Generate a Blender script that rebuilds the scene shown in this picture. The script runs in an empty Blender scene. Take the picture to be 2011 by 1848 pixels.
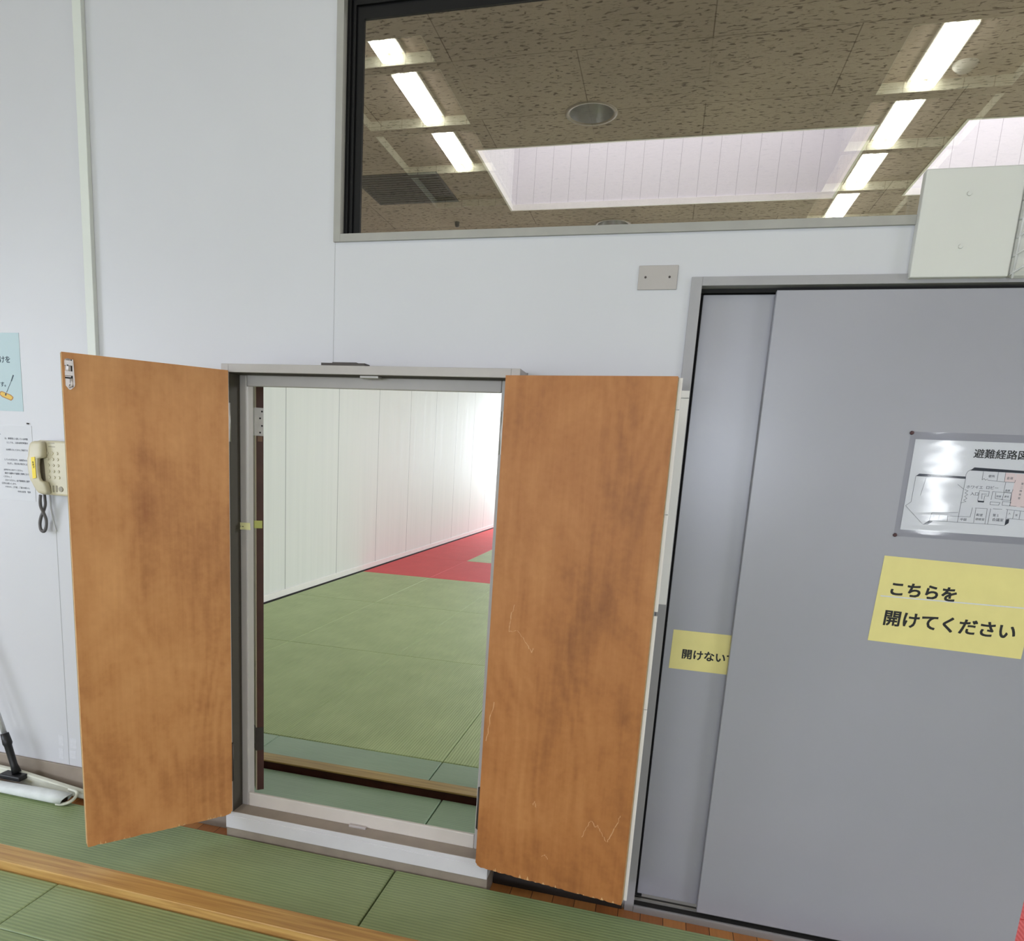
import bpy, bmesh, math, random
from mathutils import Vector, Matrix
random.seed(7)
SC = bpy.context.scene
COL = SC.collection
PI = math.pi

# ------------------------------------------------------------------ camera
CAM = Vector((0.0, -2.4113, 1.47))
RX = Vector((0.96060, 0.27320, 0.05070)); UP = Vector((-0.10190, 0.17640, 0.97900)); FW = Vector((-0.25850, 0.94570, -0.19730))
FW.normalize(); RX = (RX - FW * RX.dot(FW)).normalized(); UP = RX.cross(FW)
FPX, CX, CY = 1432.676, 891.17, 1193.24
cam_data = bpy.data.cameras.new('camera')
cam = bpy.data.objects.new('camera', cam_data); COL.objects.link(cam)
m3 = Matrix((RX, UP, -FW)).transposed()
cam.matrix_world = Matrix.Translation(CAM) @ m3.to_4x4()
cam_data.sensor_fit = 'HORIZONTAL'; cam_data.sensor_width = 36.0
cam_data.lens = FPX * 36.0 / 2011.0
cam_data.shift_x = (2011 / 2 - CX) / 2011.0
cam_data.shift_y = (CY - 1848 / 2) / 2011.0
cam_data.clip_start = 0.02; cam_data.clip_end = 100
SC.camera = cam

# ------------------------------------------------------------------ world, lights, exposure
vs = SC.view_settings
vs.view_transform = 'Standard'; vs.look = 'None'; vs.exposure = 0.0; vs.gamma = 1.0; vs.use_curve_mapping = False
w = bpy.data.worlds.new('world'); SC.world = w; w.use_nodes = True
w.node_tree.nodes['Background'].inputs[0].default_value = (0.75, 0.85, 1.0, 1)
w.node_tree.nodes['Background'].inputs[1].default_value = 0.6

def area(name, loc, target, sx, sy, power, color):
    L = bpy.data.lights.new(name, 'AREA'); L.shape = 'RECTANGLE'; L.size = sx; L.size_y = sy
    L.energy = power; L.color = color
    o = bpy.data.objects.new(name, L); COL.objects.link(o)
    o.location = loc
    d = Vector(target) - Vector(loc)
    o.rotation_euler = d.to_track_quat('-Z', 'Z').to_euler()
    return o
HH = 2.48            # height of both ceilings above the eye
# daylight through the windows of our hall: a long one in the left wall, two small ones behind the photographer; the others are added fill
area('window_and_fill_light', (-5.70, -2.6, 0.95), (-2.8, -2.2, -1.7), 3.8, 1.5, 190, (0.80, 0.86, 1.0))
area('window_and_fill_light', (5.70, -3.2, 1.0), (2.6, -2.6, -1.7), 4.6, 1.6, 165, (0.88, 0.90, 1.0))  # unseen fill added to brighten the left leaf from the right
area('window_and_fill_light', (-3.4, -9.55, 1.3), (-3.0, -2.0, -3.4), 3.6, 1.7, 250, (0.84, 0.88, 1.0))  # unseen fill added for soft frontal light on the wall
area('window_and_fill_light', (0.80, -9.55, 1.85), (0.80, 0, 1.85), 0.8, 1.3, 115, (0.80, 0.86, 1.0))
area('window_and_fill_light', (3.75, -9.55, 1.55), (3.75, 0, 1.55), 0.24, 1.3, 15, (0.95, 0.98, 1.0))
# daylight of the next hall: a window at the far end, the skylight wells, and added fill from the right
area('window_and_fill_light', (-0.6, 15.6, 1.9), (-0.6, 0, 0.4), 5.6, 2.2, 290, (0.86, 0.90, 1.0))
area('window_and_fill_light', (6.40, 5.0, 2.0), (0, 5.0, -0.4), 9.0, 1.7, 1150, (0.92, 0.96, 1.0))  # unseen fill added to light the left wall head-on
area('skylight_daylight', (-0.109 * HH, CAM.y + 2.837 * HH, 1.47 + HH + 1.02), (-0.109 * HH, CAM.y + 2.837 * HH, 0), 2.8, 1.35, 26, (0.97, 0.94, 1.0))
area('skylight_daylight', (1.15 * HH, CAM.y + 2.837 * HH, 1.47 + HH + 1.02), (1.15 * HH, CAM.y + 2.837 * HH, 0), 2.0, 1.35, 20, (0.97, 0.94, 1.0))

def P(u, v, y=0.0):      # the point of the vertical plane Y=y that the photograph shows at pixel (u, v)
    d = RX * ((u - CX) / FPX) - UP * ((v - CY) / FPX) + FW
    t = (y - CAM.y) / d.y
    return CAM + d * t
def Pz(u, v, z=0.0):     # the same for a level plane
    d = RX * ((u - CX) / FPX) - UP * ((v - CY) / FPX) + FW
    t = (z - CAM.z) / d.z
    return CAM + d * t

# ------------------------------------------------------------------ materials
def srgb(r, g, b):
    f = lambda c: (c / 255) / 12.92 if c / 255 <= 0.04045 else ((c / 255 + 0.055) / 1.055) ** 2.4
    return (f(r), f(g), f(b), 1.0)
MATS = {}
def base(name):
    m = bpy.data.materials.new(name); m.use_nodes = True
    return m, m.node_tree, m.node_tree.nodes['Principled BSDF']
def nd(nt, t, **kw):
    n = nt.nodes.new(t)
    for k, v in kw.items(): setattr(n, k, v)
    return n
def plain(name, col, rough=0.5, metal=0.0, var=0.06, vscale=6.0, bump=0.0, bscale=300.0, spec=0.5, coat=0.0):
    m, nt, b = base(name)
    tc = nd(nt, 'ShaderNodeTexCoord')
    if var > 0:
        n = nd(nt, 'ShaderNodeTexNoise'); n.inputs['Scale'].default_value = vscale; n.inputs['Detail'].default_value = 4
        nt.links.new(tc.outputs['Object'], n.inputs['Vector'])
        mr = nd(nt, 'ShaderNodeMapRange'); mr.inputs['From Min'].default_value = 0.3; mr.inputs['From Max'].default_value = 0.7
        mr.inputs['To Min'].default_value = 1 - var; mr.inputs['To Max'].default_value = 1 + var * 0.6
        nt.links.new(n.outputs['Fac'], mr.inputs['Value'])
        mx = nd(nt, 'ShaderNodeVectorMath', operation='SCALE'); mx.inputs[0].default_value = col[:3]
        nt.links.new(mr.outputs[0], mx.inputs['Scale']); nt.links.new(mx.outputs[0], b.inputs['Base Color'])
    else:
        b.inputs['Base Color'].default_value = col
    b.inputs['Roughness'].default_value = rough; b.inputs['Metallic'].default_value = metal
    b.inputs['Specular IOR Level'].default_value = spec; b.inputs['Coat Weight'].default_value = coat
    if bump > 0:
        n2 = nd(nt, 'ShaderNodeTexNoise'); n2.inputs['Scale'].default_value = bscale; n2.inputs['Detail'].default_value = 3
        nt.links.new(tc.outputs['Object'], n2.inputs['Vector'])
        bp = nd(nt, 'ShaderNodeBump'); bp.inputs['Strength'].default_value = bump; bp.inputs['Distance'].default_value = 0.002
        nt.links.new(n2.outputs['Fac'], bp.inputs['Height']); nt.links.new(bp.outputs[0], b.inputs['Normal'])
    return m
def emit(name, col, strength):
    m, nt, b = base(name)
    b.inputs['Base Color'].default_value = (0.8, 0.8, 0.8, 1)
    b.inputs['Emission Color'].default_value = col; b.inputs['Emission Strength'].default_value = strength
    return m
def ramp(nt, stops):
    r = nd(nt, 'ShaderNodeValToRGB'); e = r.color_ramp.elements
    e[0].position, e[0].color = stops[0]; e[1].position, e[1].color = stops[-1]
    for p_, c_ in stops[1:-1]:
        x = e.new(p_); x.color = c_
    return r
def math_(nt, op, a, b_=None, clamp=False):
    n = nd(nt, 'ShaderNodeMath', operation=op); n.use_clamp = clamp
    for i, x in enumerate((a, b_)):
        if x is None: continue
        if isinstance(x, (int, float)): n.inputs[i].default_value = x
        else: nt.links.new(x, n.inputs[i])
    return n.outputs[0]
def mixc(nt, fac, a, b_):
    n = nd(nt, 'ShaderNodeMix', data_type='RGBA')
    for s, x in ((0, fac), (6, a), (7, b_)):
        if isinstance(x, (int, float)): n.inputs[s].default_value = x
        elif isinstance(x, tuple): n.inputs[s].default_value = x
        else: nt.links.new(x, n.inputs[s])
    return n.outputs[2]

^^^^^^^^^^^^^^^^

Work to do.
Without the pictures, please reproduce each line of the listing above exactly, from the first one through the line bearing "PI = math.pi".

Result of the task.
Generate a Blender script that rebuilds the scene shown in this picture. The script runs in an empty Blender scene. Take the picture to be 2011 by 1848 pixels.
import bpy, bmesh, math, random
from mathutils import Vector, Matrix
random.seed(7)
SC = bpy.context.scene
COL = SC.collection
PI = math.pi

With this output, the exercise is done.